• [Problem to solve]:
Return precisely the span of lines from the top of the material below to the line containing "COL=scene.collection", both included. Pictures are excluded.

• [Given information]:
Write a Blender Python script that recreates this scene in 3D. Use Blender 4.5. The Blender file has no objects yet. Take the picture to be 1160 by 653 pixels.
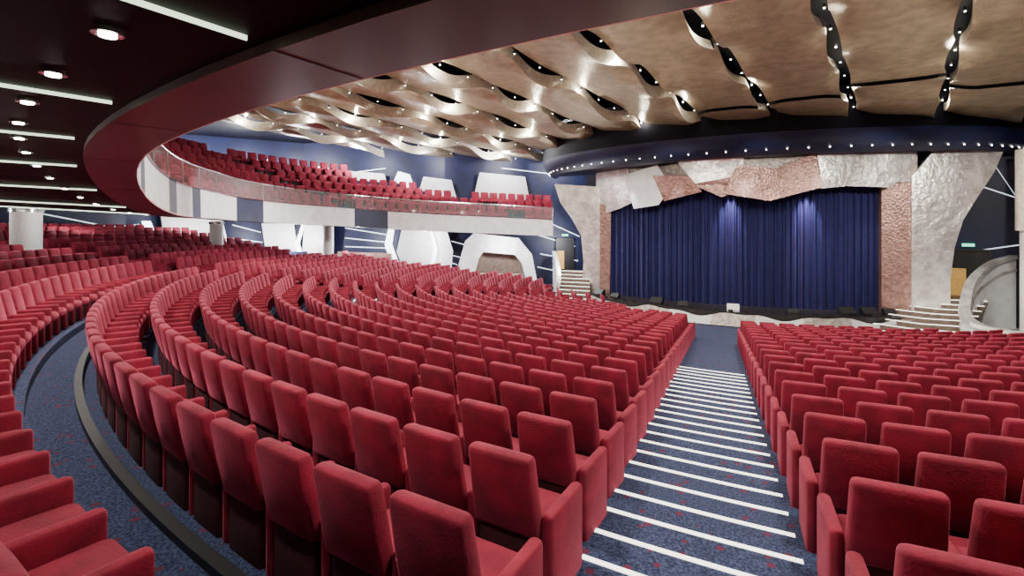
import bpy, math, random
import numpy as np
from mathutils import Vector
random.seed(7); rng=np.random.RandomState(5)
CZ=4.45                      # eye height above the floor in front of the stage
CX,CY=1.6,25.5               # centre of the curved seating
D=math.radians
scene=bpy.context.scene
COL=scene.collection

# ------------------------------------------------------------ materials
def new_mat(name):
    m=bpy.data.materials.new(name); m.use_nodes=True
    nt=m.node_tree; b=nt.nodes['Principled BSDF']
    return m,nt,b
def mat(name,c,rough=.6,metal=0.,c2=None,scale=8.,bump=0.,bscale=40.,sheen=0.,emit=None,es=0.,stretch=None,detail=3.,spec=None):
    m,nt,b=new_mat(name)
    b.inputs['Roughness'].default_value=rough; b.inputs['Metallic'].default_value=metal
    if spec is not None: b.inputs['Specular IOR Level'].default_value=spec
    if sheen:
        b.inputs['Sheen Weight'].default_value=sheen; b.inputs['Sheen Roughness'].default_value=.32
        b.inputs['Sheen Tint'].default_value=(min(1,c[0]*2+.4),c[1]*2+.17,c[2]*2+.24,1)
    tc=nt.nodes.new('ShaderNodeTexCoord'); src=tc.outputs['Object']
    if stretch:
        mp=nt.nodes.new('ShaderNodeMapping'); mp.inputs['Scale'].default_value=stretch
        nt.links.new(src,mp.inputs[0]); src=mp.outputs[0]
    n=nt.nodes.new('ShaderNodeTexNoise'); n.inputs['Scale'].default_value=scale; n.inputs['Detail'].default_value=detail
    nt.links.new(src,n.inputs['Vector'])
    r=nt.nodes.new('ShaderNodeValToRGB')
    c2=c2 or tuple(x*.8 for x in c)
    r.color_ramp.elements[0].color=(*c2,1); r.color_ramp.elements[1].color=(*c,1)
    r.color_ramp.elements[0].position=.35; r.color_ramp.elements[1].position=.65
    nt.links.new(n.outputs['Fac'],r.inputs[0]); nt.links.new(r.outputs[0],b.inputs['Base Color'])
    if bump:
        n2=nt.nodes.new('ShaderNodeTexNoise'); n2.inputs['Scale'].default_value=bscale; n2.inputs['Detail'].default_value=4
        nt.links.new(src,n2.inputs['Vector'])
        bp=nt.nodes.new('ShaderNodeBump'); bp.inputs['Strength'].default_value=bump; bp.inputs['Distance'].default_value=.05
        nt.links.new(n2.outputs['Fac'],bp.inputs['Height']); nt.links.new(bp.outputs[0],b.inputs['Normal'])
    if emit:
        b.inputs['Emission Color'].default_value=(*emit,1); b.inputs['Emission Strength'].default_value=es
    return m
M_red=mat('red_velvet',(.29,.008,.036),.85,c2=(.175,.004,.020),scale=5,bump=.15,bscale=60,sheen=.55)
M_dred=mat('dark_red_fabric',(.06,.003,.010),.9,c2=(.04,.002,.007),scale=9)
M_black=mat('black_plastic',(.012,.012,.014),.5)
M_navy=mat('navy_wall_paint',(.005,.009,.050),.55,c2=(.003,.005,.028),scale=1.2)
M_navyblk=mat('dark_ceiling_paint',(.004,.004,.009),.6,scale=2,spec=.12)
M_bronze=mat('bronze_ceiling_sheet',(.48,.385,.245),.32,.6,c2=(.33,.26,.16),scale=3,bump=.5,bscale=22)
M_silver=mat('hammered_silver_sheet',(.95,.88,.74),.35,.4,c2=(.76,.70,.58),scale=6,bump=.4,bscale=9)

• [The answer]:
Write a Blender Python script that recreates this scene in 3D. Use Blender 4.5. The Blender file has no objects yet. Take the picture to be 1160 by 653 pixels.
import bpy, math, random
import numpy as np
from mathutils import Vector
random.seed(7); rng=np.random.RandomState(5)
CZ=4.45                      # eye height above the floor in front of the stage
CX,CY=1.6,25.5               # centre of the curved seating
D=math.radians
scene=bpy.context.scene
COL=scene.collection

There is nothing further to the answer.